Tuesday, June 7, 2022

Dust Devil

Credit: NASA / JPL-Caltech / University of Arizona

Mars’ Whirling Dust Devil
A Martian dust devil roughly twenty kilometers high was captured winding its way along the Amazonis Planitia region of northern Mars on March 14, 2012, by the High Resolution Imaging Science Experiment (HiRISE) camera on NASA's Mars Reconnaissance Orbiter. Despite its height, the plume is only seventy meters wide.


Wednesday, June 8, 2022


Credit: NASA / JPL-Caltech / SwRI / MSSS / Kevin M. Gill

Colorful Cloud Belts
Jupiter appears in this color-enhanced image as a tapestry of vibrant cloud bands and storms.
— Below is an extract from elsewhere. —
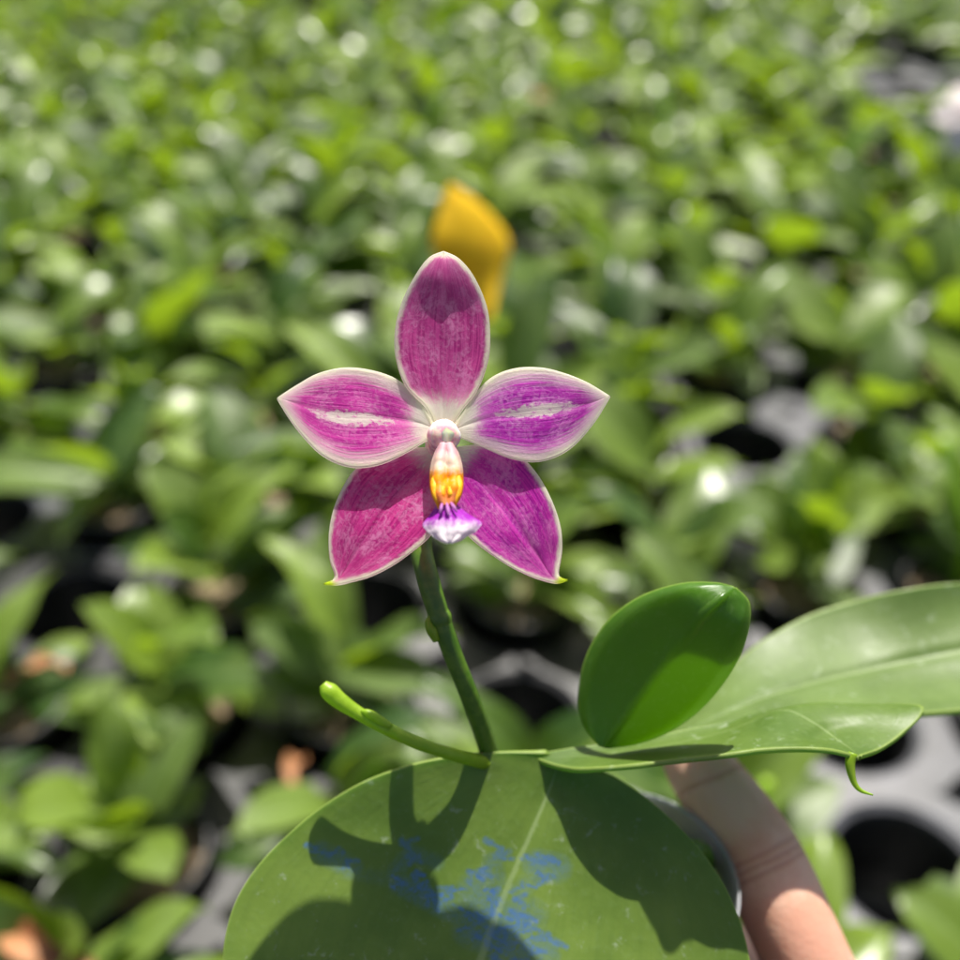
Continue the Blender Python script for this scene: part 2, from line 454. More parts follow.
for ty in range(-1, 11):
    row = []
    for tx in range(-8, 7):
        c = cell(tx*NX+1.5, ty*NY+1.0)
        vis = False
        for ax in (-.5, 0, .5):
            for ay in (-.5, 0, .5):
                q = proj((c.x+ax*tw, c.y+ay*td, 0))
                if q[2] > 0 and -40 < q[0] < 1000 and -40 < q[1] < 1000: vis = True
        if vis: row.append(c)
    for k, c in enumerate(row):
        grey = any(abs(gp.x-c.x) < tw/2 and abs(gp.y-c.y) < td/2 for gp in GREY)
        if not used: t = tray0; used = True; deck0.data = GM if grey else SHADE_DECK
        else:
            t = tray0.copy(); COL.objects.link(t)
            for ch in (deck0, well0):
                d = ch.copy()
                if ch is deck0: d.data = GM if grey else SHADE_DECK
                COL.objects.link(d); d.parent = t
        t.location = c
        col_ = 'grey' if grey else 'shade-darkened grey'
        tag(t, f'{col_} plastic plant tray with round wells, {ORD[k+1]} from the left in the {ORD[ty+2]} tray row', 'tray', 'plant trays covering the bench')

# ------------------------------------------------------------------ bench plants
def leaf_mesh(name, L, Wd, rise, droop, twist, cup, asym, seed):
    rnd = random.Random(seed); ns, nw = 18, 8
    V, F, UV = [], [], []
    x = z = 0; ang = rise; ph = rnd.uniform(0, 6)
    for i in range(ns+1):
        s = i/ns
        if i: x += math.cos(ang)*L/ns; z += math.sin(ang)*L/ns; ang = rise - (rise+droop)*s**1.3
        hw = Wd/2*(math.sin(math.pi*min(1, (s*.93+.07))**.85)**.62 if s < 1 else 0.0)*(1 if s < .8 else (1-((s-.8)/.2)**2.2*.9))
        if s < .12: hw = max(hw*.55, .006)
        tw_ = twist*s
        for j in range(nw+1):
            w = -1+2*j/nw
            y = w*hw*math.cos(cup*.6); zz = abs(w)**1.3*hw*math.sin(cup) + .003*math.sin(9*s+ph)*w*abs(w)
            yy = y*math.cos(tw_)-zz*math.sin(tw_); z2 = y*math.sin(tw_)+zz*math.cos(tw_)
            nx, nz = -math.sin(ang), math.cos(ang)
            V.append((x+nx*z2, yy + asym*s*s*L, z+nz*z2)); UV.append((s, (w+1)/2))
    for i in range(ns):
        for j in range(nw):
            a = i*(nw+1)+j; F.append((a, a+1, a+nw+2, a+nw+1))
    me = bpy.data.meshes.new(name); me.from_pydata(V, [], F)
    for p in me.polygons: p.use_smooth = True
    uvl = me.uv_layers.new(name='UVMap')
    for l in me.loops: uvl.data[l.index].uv = UV[l.vertex_index]
    me.materials.append(M_leaf); return me
R = random.Random(11)
low = [leaf_mesh('leaf', R.uniform(.090, .135), R.uniform(.044, .062), R.uniform(.05, .55), R.uniform(.0, .5), R.uniform(-.5, .5), R.uniform(.15, .45), R.uniform(-.12, .12), k) for k in range(14)]
high = [leaf_mesh('leaf', R.uniform(.05, .09), R.uniform(.028, .040), R.uniform(.9, 1.3), R.uniform(-.6, .1), R.uniform(-.5, .5), R.uniform(.3, .6), R.uniform(-.1, .1), 40+k) for k in range(6)]

def lathe(prof, seg=28):
    bm = bmesh.new(); rings = []
    for r, z in prof:
        rings.append([bm.verts.new((math.cos(2*math.pi*k/seg)*r, math.sin(2*math.pi*k/seg)*r, z)) for k in range(seg)])
    for a, b in zip(rings, rings[1:]):
        for k in range(seg):
            k2 = (k+1) % seg; bm.faces.new((a[k], a[k2], b[k2], b[k]))
    return bm
pot0 = bm_obj('pot', lathe([(.001, -.066), (.030, -.066), (.0375, .012), (.0405, .013), (.0408, .022), (.0385, .0225), (.0365, .010), (.036, .006)]), M_pot)
bmx = lathe([(.0001, .012), (.012, .013), (.024, .011), (.0362, .006)], 28)
for v in bmx.verts: v.co.z += mn.noise(v.co*200)*.006
mix0 = bm_obj('potting_mix', bmx, M_bark)
V, F = tube_geo([(0, 0, .008), (.004, 0, .04), (.018, .004, .08), (.03, .0, .105)], [.0032, .003, .0028, .0035], 8, True, 16)
spike_me = mesh_obj('flower_spike', V, F, M_spike).data
bpy.data.objects.remove(bpy.data.objects['flower_spike'])
pot_me, mix_me = pot0.data, mix0.data
bpy.data.objects.remove(pot0); bpy.data.objects.remove(mix0)

def child(name, me, parent, loc=(0, 0, 0), rot=(0, 0, 0), sc=1):
    o = bpy.data.objects.new(name, me); COL.objects.link(o); o.parent = parent
    o.location = loc; o.rotation_euler = rot; o.scale = (sc, sc, sc); return o
def in_gap(x, y):
    for gx, gy, rx, ry in ((735, 432, 66, 36), (30, 482, 75, 46), (485, 650, 95, 28), (885, 850, 125, 110), (905, 70, 70, 34), (880, 455, 90, 14)):
        if ((x-gx)/rx)**2 + ((y-gy)/ry)**2 < 1: return True
    return False
plants = []
for j in range(-3, 27):
    for i in range(-24, 20):
        c = cell(i, j)
        q = proj((c.x, c.y, .03)); qc = proj((c.x, c.y, .09))
        if q[2] < .2 or not (-90 < q[0] < 1050 and -60 < qc[1] < 1120): continue
        if in_gap(q[0], q[1]) or in_gap(qc[0], qc[1]): continue
        if R.random() < .03: continue
        plants.append((j, i, c, q[1]))
plants.sort(key=lambda p: (p[0], p[1]))
cut = plants[min(len(plants)-1, 299)][0]            # rows from here back are one far-off mass
far_rows = [p for p in plants if p[0] >= cut]; plants = [p for p in plants if p[0] < cut]
FV, FF, FT, nv = [], [], [], 0
for (jj, i, c, qy) in far_rows:
    a0 = R.random()*math.pi; nl = R.choice((7, 8, 9))
    for l in range(nl+1):
        me = R.choice(low) if l < nl else R.choice(high)
        a = a0 + math.pi*l + R.uniform(-.9, .9); sc_ = R.uniform(.82, 1.12)
        m = Matrix.Translation((c.x, c.y, .013+.005*l)) @ Euler((R.uniform(-.25, .25), -.09*l*R.uniform(.2, 1.2), a)).to_matrix().to_4x4() @ Matrix.Scale(sc_, 4)
        co = np.empty(len(me.vertices)*3); me.vertices.foreach_get('co', co); co = co.reshape(-1, 3)
        M3 = np.array(m); FV.append(co @ M3[:3, :3].T + M3[:3, 3]); t = R.random()
        FT.append(np.full(len(co), t)); FF += [tuple(v+nv for v in p.vertices) for p in me.polygons]; nv += len(co)
o = mesh_obj('distant_orchids', np.vstack(FV), FF, M_leaf)
at = o.data.attributes.new('tint', 'FLOAT', 'POINT'); at.data.foreach_set('value', np.concatenate(FT))
uvl = o.data.uv_layers.new(name='UVMap')
o['kind'] = 'stuff'; tag(o, 'mass of blurred green orchid leaves at the far end of the bench', 'plants')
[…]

The dark region in the far left is called the South Temperate Belt. Intersecting the belt is a ghost-like feature of slithering white clouds. This is the largest feature in Jupiter’s low latitudes that’s a cyclone (rotating with clockwise motion).


Thursday, June 9, 2022


Credit: NASA / JPL-Caltech / Space Science Institute

Closest Dione Flyby
Flying past Saturn's moon Dione, Cassini captured this view which includes two smaller moons, Epimetheus and Prometheus, near the planet's rings. The image was taken in visible light with Cassini's narrow-angle camera during the spacecraft's flyby of Dione on Dec. 12, 2011.

This encounter was the spacecraft's closest pass of the moon's surface, but, because this flyby was intended primarily for other Cassini instruments, it did not yield Cassini's best images of the moon. Dione (1,123 kilometers across) is closest to Cassini here and is on the left of the image. Potato-shaped Prometheus (86 kilometers across) appears above the rings near the center top of the image. Epimetheus (113 kilometers across) is on the right.


Friday, June 10, 2022

Jezero Crater on Mars

Credit: NASA / JPL-Caltech / ASU / Kevin M. Gill

Kodiak Mesa
NASA's Perseverance rover captured this view of the Kodiak mesa in Jezero Crater, Mars, on May 31, 2022 (Sol 454). The feature shows evidence of sedimentary layering and boulders transported by fast-flowing water.